The mission also has ambitions to shed light on the mystery of the Moon's possible water resources that will be key to building bases there one day.

"The possibility of lunar commercialisation depends on whether there is water at the poles," Morota said.

SLIM's spherical metal probe, slightly bigger than a tennis ball and carrying a camera, was jointly developed by JAXA and Japanese toy giant Takara Tomy.

Adding to the playful mood, the space agency has released an online video game called "SLIM: The pinpoint moon landing game".

More than 50 years after the first human Moon landing, many countries and private companies are attempting to make the trip anew.

But crash-landings, communication failures and other technical problems are rife.

This month, a private US lunar lander had to turn back after leaking fuel, while NASA postponed plans for crewed lunar missions under its Artemis programme.

Russia, China and other countries from South Korea to the United Arab Emirates are also trying their luck.

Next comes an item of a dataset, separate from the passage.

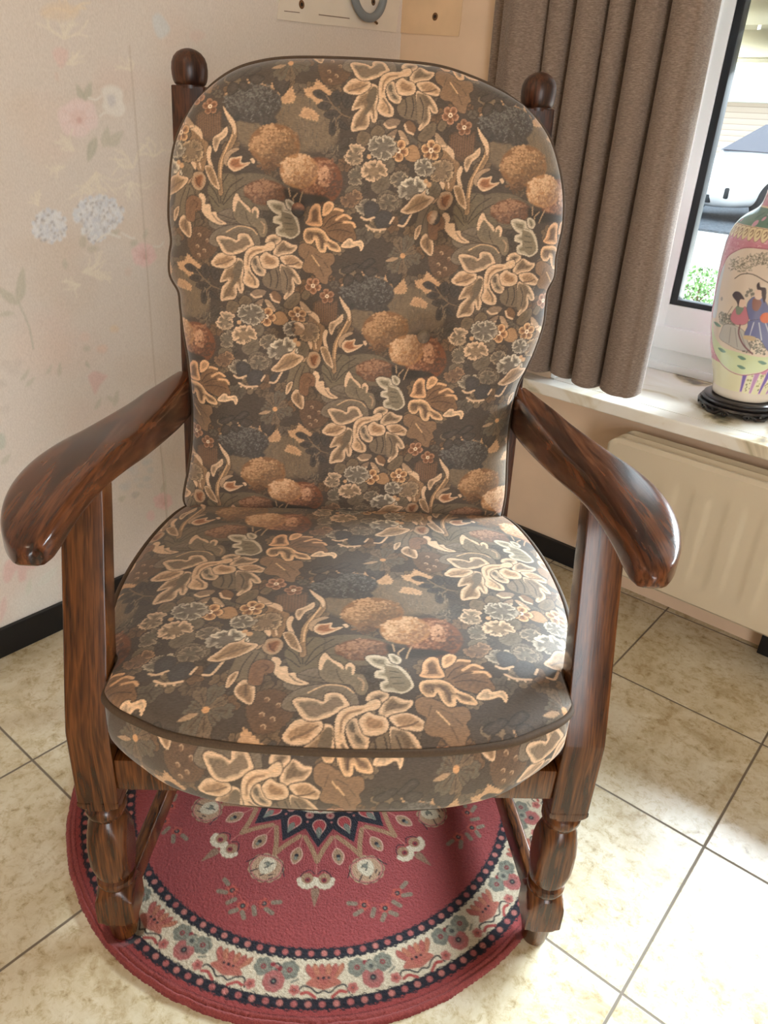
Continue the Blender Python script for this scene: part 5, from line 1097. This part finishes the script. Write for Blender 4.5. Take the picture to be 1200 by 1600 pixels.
    cv.disc((1201, 482), 16, (214, 110, 74)); cv.stroke([(1160, 496), (1158, 510), (1166, 526), (1180, 538)], (116, 74, 84), 5); cv.stroke([(1138, 484), (1147, 470)], (120, 110, 96), 2.4)
    for x, y in ((1172, 446), (1177, 443), (1180, 448), (1170, 451)): cv.disc((x, y), 5, (120, 122, 112))
    cv.stroke([(1178, 452), (1174, 440)], (96, 96, 88), 2); cv.disc((1128, 462), 6, (150, 150, 150), .8); cv.poly([(1168, 511), (1184, 512), (1182, 518), (1166, 516)], (196, 176, 140))
    na = 520; ang = np.linspace(0, 2*math.pi, na, endpoint=False); V = np.stack([Rs[:, None]*np.cos(ang), Rs[:, None]*np.sin(ang), np.broadcast_to((Zs-Z0)[:, None], (620, na))], -1)
    da = (ang-a0+math.pi) % (2*math.pi)-math.pi; C = .12*np.asarray(s2l((226, 206, 204)))+.88*cv.sample(np.broadcast_to(ac(da)[None], (620, na)), np.broadcast_to(zc(Zs)[:, None], (620, na)))  # pale haze over the vase mixed into its painted colours
    V = np.concatenate([V.reshape(-1, 3), [[0, 0, 0]]]); F = grid_faces(620, na, 0, False, True)
    bm_base = np.array([[len(V)-1, (i+1) % na, i, i] for i in range(na)])
    me = bpy.data.meshes.new('vase'); me = np_mesh('vase', V, F); set_cols(me, np.vstack([C.reshape(-1, 3), [[.8, .75, .65]]]))
    m, nt, p = new_mat('painted_porcelain'); at = nd(nt, 'ShaderNodeAttribute', attribute_name='weave'); nt.links.new(at.outputs['Color'], p.inputs['Base Color']); p.inputs['Roughness'].default_value = .12; p.inputs['Coat Weight'].default_value = .4
    o = link('vase', me, m); o.location = (VX, VY, Z0); tag(o, 'pink porcelain vase painted with robed figures, on a dark stand', 'vase')
    # stand
    dk = plain('black_lacquered_wood', (34, 30, 30), .28, coat=.4)
    t = empty('vase_stand', (VX, VY, .4975)); tag(t, 'round black carved wooden stand under the vase on the sill', 'stand')
    MB().lathe([(.0205, .078), (.0215, .086), (.026, .0885), (.029, .086), (.030, .083), (.0335, .084), (.0355, .081), (.036, .072), (.0360, .002)], n=72).build('top', dk, t)
    MB().lathe([(.0125, .080), (.0125, .090), (.016, .0945), (.0205, .092), (.0205, .080), (.0125, .080)], n=72, caps=False).build('apron', dk, t)
    for k in range(5):                            # pierced scroll feet
        a = a0+.62+k*2*math.pi/5; mb = MB()
        for s_ in (-1, 1):
            pts = []
            for q in np.linspace(0, 1, 14):
                b = a+s_*(.06+.40*q); zq = .0045+.010*math.sin(q*2.4)**2; pts.append((.0905*math.cos(b), .0905*math.sin(b), zq))
            mb.tube(pts, np.linspace(.0044, .0030, 14), 8)
            b = a+s_*.36; ring = [((.0905)*math.cos(b+.055*math.cos(w)), .0905*math.sin(b+.055*math.cos(w)), .0085+.0048*math.sin(w)) for w in np.linspace(0, 2*math.pi, 14, endpoint=False)]; mb.tube(ring, .0021, 8, True)
        mb.tube([(.0905*math.cos(a+b), .0905*math.sin(a+b), .005) for b in np.linspace(-.12, .12, 8)], .0048, 8); mb.tube([(.088*math.cos(a), .088*math.sin(a), z) for z in (.0046, .010, .015)], .0045, 8)
        mb.build('foot', dk, t)
build_vase()
# ------------------------------------------------------------------ outside the window
def build_outside():
    pale = plain('pale_paving', (214, 210, 200), .9, noise=.05, nscale=2); asp = plain('grey_gravel', (92, 98, 106), .95, noise=.45, nscale=26)
    tag(MB().box(-40, 40, 2.17, 40, -.35, -.08).build('ground_outside', pale, smooth=False), 'pale paving outside the window', 'paving', kind='structure')
    tag(MB().box(-30, 30, 11.6, 19, -.08, -.05).build('gravel_strip', asp, smooth=False), 'grey gravel strip under the parked car', 'gravel', kind='structure')
    h = empty('house', (0, 24, -.08)); tag(h, 'pale house across the street with a blue-grey window', 'house')
    m, nt, p = new_mat('cream_siding'); tc = nd(nt, 'ShaderNodeTexCoord'); sp = nd(nt, 'ShaderNodeSeparateXYZ'); nt.links.new(tc.outputs['Object'], sp.inputs[0]); f = nd(nt, 'ShaderNodeMath', operation='FRACT'); mu = nd(nt, 'ShaderNodeMath', operation='MULTIPLY'); mu.inputs[1].default_value = 7; nt.links.new(sp.outputs[2], mu.inputs[0]); nt.links.new(mu.outputs[0], f.inputs[0])
    r = ramp(nt, f.outputs[0], ((.0, (170, 146, 128)), (.16, (220, 200, 182)), (1, (226, 208, 192)))); nt.links.new(r.outputs['Color'], p.inputs['Base Color']); p.inputs['Roughness'].default_value = .9
    MB().box(-22, 12, 0, 6, 0, 2.1).build('wall', m, h, smooth=False); MB().box(-22.3, 12.3, -.5, 6.2, 2.1, 4.6).build('upper_wall', plain('white_render', (222, 224, 218), .9), h, smooth=False)
    wn = MB().box(-7.3, -5.6, -.06, .1, .75, 2.0, .02).build('window', plain('frame_white', (220, 222, 222), .5), h, smooth=False); MB().box(-7.2, -5.7, -.08, -.05, .85, 1.9).build('glass', plain('blue_glass', (110, 126, 150), .1), wn, smooth=False)
    # car: lofted body, greenhouse, wheels
    c = empty('car', (-5.0, 13.0, -.05)); yaw = math.atan2(-.93, .36)-.80; c.rotation_euler = (0, 0, yaw); tag(c, 'white parked car seen through the window', 'car')
    pt = plain('white_car_paint', (228, 230, 232), .25, coat=.6); bl = plain('black_plastic', (30, 32, 36), .5); gl = plain('tinted_glass', (70, 68, 84), .08); ty = plain('tyre_rubber', (34, 36, 40), .9); al = plain('alloy', (190, 194, 198), .3, .8)
    # local x forward (0 = front bumper), y left
    xs = [0, -.06, -.18, -.45, -.95, -1.3, -2.2, -3.2, -3.9, -4.25, -4.36]; zb = [.34, .24, .2, .2, .22, .24, .24, .24, .26, .34, .46]; zt = [.52, .66, .74, .84, .93, .98, 1.0, 1.0, .98, .92, .7]; hw = [.55, .68, .77, .84, .88, .895, .9, .9, .88, .8, .68]
    secs = []
    for x, a, b, w in zip(xs, zb, zt, hw):
        q = []
        for t in np.linspace(0, 2*math.pi, 40, endpoint=False):
            ct, st = math.cos(t), math.sin(t); e = .38; q.append((x, w*math.copysign(abs(ct)**e, ct), (a+b)/2+(b-a)/2*math.copysign(abs(st)**.45, st)))
        secs.append(q)
    MB().loft(secs).build('body', pt, c, angle=50)
    gx = [-1.12, -1.5, -1.95, -2.6, -3.3, -3.95]; gz = [.95, 1.18, 1.40, 1.46, 1.41, .98]; gw = [.74, .70, .64, .62, .61, .70]
    secs = []
    for x, z, w in zip(gx, gz, gw): secs.append([(x, -w-.05*(z < 1), .9), (x, -w, max(z-.06, .91)), (x, -w+.08, z), (x, 0, z+.015), (x, w-.08, z), (x, w, max(z-.06, .91)), (x, w+.05*(z < 1), .9)])
    MB().loft(secs).build('roof', pt, c, angle=50)
    MB().add([(-1.13, -.66, 1.0), (-1.13, .66, 1.0), (-1.88, .56, 1.405), (-1.88, -.56, 1.405), (-1.20, -.66, .97), (-1.20, .66, .97), (-1.95, .56, 1.375), (-1.95, -.56, 1.375)], [(0, 1, 2, 3), (4, 7, 6, 5), (0, 4, 5, 1), (1, 5, 6, 2), (2, 6, 7, 3), (3, 7, 4, 0)]).build('windscreen', gl, c, smooth=False)
    for s in (-1, 1):
        y0, y1 = s*.775, s*.665; P = [(-1.55, y0, 1.0), (-3.45, y0, 1.0), (-3.2, y1, 1.33), (-2.05, y1, 1.35)]; mb = MB(); mb.add([(x, y, z) for x, y, z in P]+[(x, y-s*.04, z) for x, y, z in P], [(0, 1, 2, 3), (4, 7, 6, 5), (0, 4, 5, 1), (1, 5, 6, 2), (2, 6, 7, 3), (3, 7, 4, 0)]); mb.build('side_window', gl, c, smooth=False)
        MB().box(-.34, -.13, s*.56-.14, s*.56+.14, .62, .74, .04).build('headlight', plain('headlamp', (206, 212, 216), .1), c)
        MB().box(-.16, -.045, s*.60-.10, s*.60+.10, .34, .50, .02).build('air_intake', bl, c)
        MB().box(-1.55, -1.42, s*.93-.08, s*.93+.08, .98, 1.1, .03).build('mirror', pt, c)
        for x in (-.86, -3.5):
            bm = bmesh.new(); mb = MB().lathe([(-.1, .20), (-.1, .29), (-.08, .325), (.08, .325), (.1, .29), (.1, .20)], n=40)
            mb.v = [(x+p_[0], s*.80+p_[2]*s, .325+p_[1]) for p_ in mb.v]; wh = mb.build('wheel', ty, c)
            mr = MB().lathe([(.06, .215), (.09, .215), (.09, .19), (.07, .18), (.07, .03), (.085, .02)], n=40)
            for k in range(5):
                a = k*1.2566; mr.box(-.02, .02, 0, .2, .072, .098, .004, M=Matrix.Rotation(a, 4, 'Z'))
            mr.v = [(x+p_[0], s*.80+p_[2]*s, .325+p_[1]) for p_ in mr.v]; mr.build('rim', al, wh)
    MB().box(-.13, .03, -.30, .30, .44, .62, .03).build('grille', bl, c); MB().box(-.12, .01, -.42, .42, .26, .38, .02).build('lower_grille', bl, c)
    # small shrub
    b = empty('shrub', (-2.05, 5.9, -.08)); tag(b, 'small green shrub outside below the window', 'shrub'); rnd = random.Random(2); mb = MB(); q = np.random.RandomState(1)
    for i in range(900):
        t, v = rnd.uniform(0, 6.28), rnd.random()**.5; z = rnd.uniform(.04, .30); w = .24*math.sqrt(max(.05, 1-((z-.15)/.18)**2)); x, y = w*v*math.cos(t), w*v*math.sin(t); a = Vector((rnd.uniform(-1, 1), rnd.uniform(-1, 1), rnd.uniform(-.2, 1))).normalized(); s_ = a.cross(Vector((.3, .2, 1))).normalized(); P = Vector((x, y, z)); L_ = rnd.uniform(.03, .055); mb.add([P, P+a*L_*.5+s_*L_*.25, P+a*L_, P+a*L_*.5-s_*L_*.25], [(0, 1, 2, 3)])
    mb.build('foliage', plain('shrub_green', (96, 132, 78), .7, noise=.3, nscale=20), b, smooth=False); MB().tube([(0, 0, 0), (.01, 0, .1), (0, .02, .22)], (.012, .009, .005), 8).tube([(.01, 0, .06), (.10, .03, .2)], (.006, .004), 6).tube([(.01, 0, .06), (-.09, -.05, .2)], (.006, .004), 6).build('stem', plain('shrub_bark', (92, 74, 56), .9), b)
build_outside()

Previous Japanese lunar missions have failed twice -- one public and one private.

In 2022, the country unsuccessfully sent a lunar probe named Omotenashi as part of the United States' Artemis 1 mission.

In April, Japanese startup ispace tried in vain to become the first private company to land on the Moon, losing communication with its craft after what it described as a "hard landing".